Ricky’s Movie Review Roundup

Over the Thanksgiving break, I watched a load of movies because it is that time of the year. Screener season is one of my favorites because I can watch stuff I either missed or brand-new stuff I haven’t gotten around to. I had a chance to check out some Oscar contenders, hopefuls, and movies that are hoping for some critics love this award season. While every film I watched didn’t check the box, I did watch some good ones.

Pearl

As someone who didn’t love X, I was optimistic about whether or not I would like Pearl. The script by Ti West and Mia Goth provided some much-needed depth to Pearl’s character, making me feel more invested than I did with X. I also loved how BRUTAL this movie is. It never shied away from the blood and guts that horror movies sometimes escape from showing these days.

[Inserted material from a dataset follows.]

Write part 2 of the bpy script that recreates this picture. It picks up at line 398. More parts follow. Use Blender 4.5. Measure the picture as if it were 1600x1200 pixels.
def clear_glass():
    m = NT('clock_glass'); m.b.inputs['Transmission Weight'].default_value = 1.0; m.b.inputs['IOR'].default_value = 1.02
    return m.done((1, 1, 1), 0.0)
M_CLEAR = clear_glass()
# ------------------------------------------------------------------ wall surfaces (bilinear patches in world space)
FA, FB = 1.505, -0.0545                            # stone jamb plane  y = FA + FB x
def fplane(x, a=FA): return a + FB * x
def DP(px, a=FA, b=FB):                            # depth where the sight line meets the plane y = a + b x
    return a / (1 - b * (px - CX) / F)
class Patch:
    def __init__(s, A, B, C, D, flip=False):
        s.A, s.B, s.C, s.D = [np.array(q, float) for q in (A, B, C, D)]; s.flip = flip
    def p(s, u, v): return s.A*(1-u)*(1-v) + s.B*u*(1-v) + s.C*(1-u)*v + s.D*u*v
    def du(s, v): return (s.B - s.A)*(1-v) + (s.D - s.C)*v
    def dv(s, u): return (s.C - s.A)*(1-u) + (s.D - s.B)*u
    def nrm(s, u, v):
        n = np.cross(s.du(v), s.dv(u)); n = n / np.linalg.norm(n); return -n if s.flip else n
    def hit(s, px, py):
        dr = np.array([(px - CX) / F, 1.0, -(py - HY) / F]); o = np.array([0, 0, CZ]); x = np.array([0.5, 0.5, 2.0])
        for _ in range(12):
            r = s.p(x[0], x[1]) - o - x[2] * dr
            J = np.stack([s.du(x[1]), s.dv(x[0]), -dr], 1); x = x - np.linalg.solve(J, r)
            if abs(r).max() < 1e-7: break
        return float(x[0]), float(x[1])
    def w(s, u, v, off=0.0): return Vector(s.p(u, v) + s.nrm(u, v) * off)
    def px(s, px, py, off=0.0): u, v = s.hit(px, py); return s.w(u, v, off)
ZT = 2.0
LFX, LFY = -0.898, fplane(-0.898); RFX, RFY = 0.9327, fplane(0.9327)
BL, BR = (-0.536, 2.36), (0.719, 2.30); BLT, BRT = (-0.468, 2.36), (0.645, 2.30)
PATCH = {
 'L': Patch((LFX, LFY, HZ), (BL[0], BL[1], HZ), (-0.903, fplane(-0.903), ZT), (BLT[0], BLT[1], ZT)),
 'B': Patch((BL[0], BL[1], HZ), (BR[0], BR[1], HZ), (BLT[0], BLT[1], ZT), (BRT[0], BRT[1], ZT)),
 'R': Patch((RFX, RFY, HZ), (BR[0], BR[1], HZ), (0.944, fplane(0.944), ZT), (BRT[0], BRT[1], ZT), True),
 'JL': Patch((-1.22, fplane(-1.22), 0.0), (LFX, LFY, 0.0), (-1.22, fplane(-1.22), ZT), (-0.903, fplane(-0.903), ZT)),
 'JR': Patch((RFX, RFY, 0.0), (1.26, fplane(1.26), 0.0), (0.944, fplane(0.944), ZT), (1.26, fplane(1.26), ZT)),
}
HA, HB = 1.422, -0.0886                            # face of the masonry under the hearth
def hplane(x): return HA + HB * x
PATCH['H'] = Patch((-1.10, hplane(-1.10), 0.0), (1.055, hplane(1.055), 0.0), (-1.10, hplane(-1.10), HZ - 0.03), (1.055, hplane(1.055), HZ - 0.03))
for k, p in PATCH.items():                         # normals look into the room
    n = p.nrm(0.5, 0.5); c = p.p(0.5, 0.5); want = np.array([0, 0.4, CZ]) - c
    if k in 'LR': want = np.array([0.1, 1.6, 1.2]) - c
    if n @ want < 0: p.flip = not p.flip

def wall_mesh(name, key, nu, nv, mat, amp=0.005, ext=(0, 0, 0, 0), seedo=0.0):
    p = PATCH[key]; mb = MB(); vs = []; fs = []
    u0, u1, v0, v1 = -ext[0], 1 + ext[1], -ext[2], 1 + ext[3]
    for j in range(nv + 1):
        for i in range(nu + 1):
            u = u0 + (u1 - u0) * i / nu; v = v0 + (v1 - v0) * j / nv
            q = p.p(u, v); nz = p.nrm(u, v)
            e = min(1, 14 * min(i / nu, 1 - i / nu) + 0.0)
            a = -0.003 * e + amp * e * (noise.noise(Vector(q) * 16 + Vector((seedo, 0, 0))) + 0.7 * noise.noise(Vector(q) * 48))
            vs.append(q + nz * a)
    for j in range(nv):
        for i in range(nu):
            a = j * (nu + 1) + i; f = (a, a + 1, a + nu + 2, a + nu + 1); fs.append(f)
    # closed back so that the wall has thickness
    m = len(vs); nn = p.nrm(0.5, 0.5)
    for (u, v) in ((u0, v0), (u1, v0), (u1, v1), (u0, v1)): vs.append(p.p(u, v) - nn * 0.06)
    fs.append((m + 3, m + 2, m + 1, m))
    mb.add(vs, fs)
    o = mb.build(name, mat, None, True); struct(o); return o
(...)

Mia Goth gives one heck of a performance in this movie that proves that she is someone we need to keep an eye on. Overall, I didn’t love the entire film, but Goth’s performance delivers enough for it to be worth a watch.

The Inspection

I wasn’t sure what to expect when heading into The Inspection, but I walked away impressed with Elegance Bratton’s heartfelt directorial debut. While the film can feel procedural at times, it does have so much of Bratton’s heart in front of and behind the camera that it brings you to tears. Jeremy Pope is a star and continues to show that with a brilliant performance. It’s an emotional gut punch of a film you don’t want to miss.

Living

Are we talking about Bill Nighy enough regarding the Best Actor conversation? I don’t think we are. I was genuinely surprised by how much I enjoyed this movie and most of it had to do with Nighy’s performance. The script might seem simplistic, but the way Kazuo Ishiguro wrote the film made you do quite a bit of reflecting. Aimee Lou Wood was an absolute delight in the role of Miss Harris. She provided the perfect enough balance to give the film a much need laugh while also, deep down, giving us some heart. Living is an honest and thought-provoking film that I adore.

Empire of Light

Sam Mendes brings us his latest in the form of a film based on his childhood in Empire of Light. There are so many great things about this film, from the score to the cinematography to Colman and Ward’s brilliant performances. However, Mendes’s script is oddly shallow, which holds the entire film back. It’s one of those “what could’ve been” films that will haunt me for years to come.

The Son

After providing us one of the best movies of the last decade with The Father, Florian Zeller is back with his latest, The Son. I had so many high hopes after giving us what he did with The Father, but Zeller let us down in a massive way. I am not sure if this stems from a rushed script after the success of his first film, but as a Father, stepfather, and son of a broken home, Zeller never seems to take any of those topics seriously. It’s a deeply misguided film with some laughable performances that scream GIVE ME AN OSCAR.

The Fabelmans

Steven Spielberg is one of those directors that most people don’t think can do any wrong, but they couldn’t be more wrong. Spielberg swung and missed with last year’s West Side Story and missed quite a bit on his latest film, The Fabelmans. Between a massive miss on casting, a story that is filled with pretentious moments that felt forced, and a story that lacked complete structure, The Fabelmans is not a good movie. It’s one of the biggest disappointments of 2022.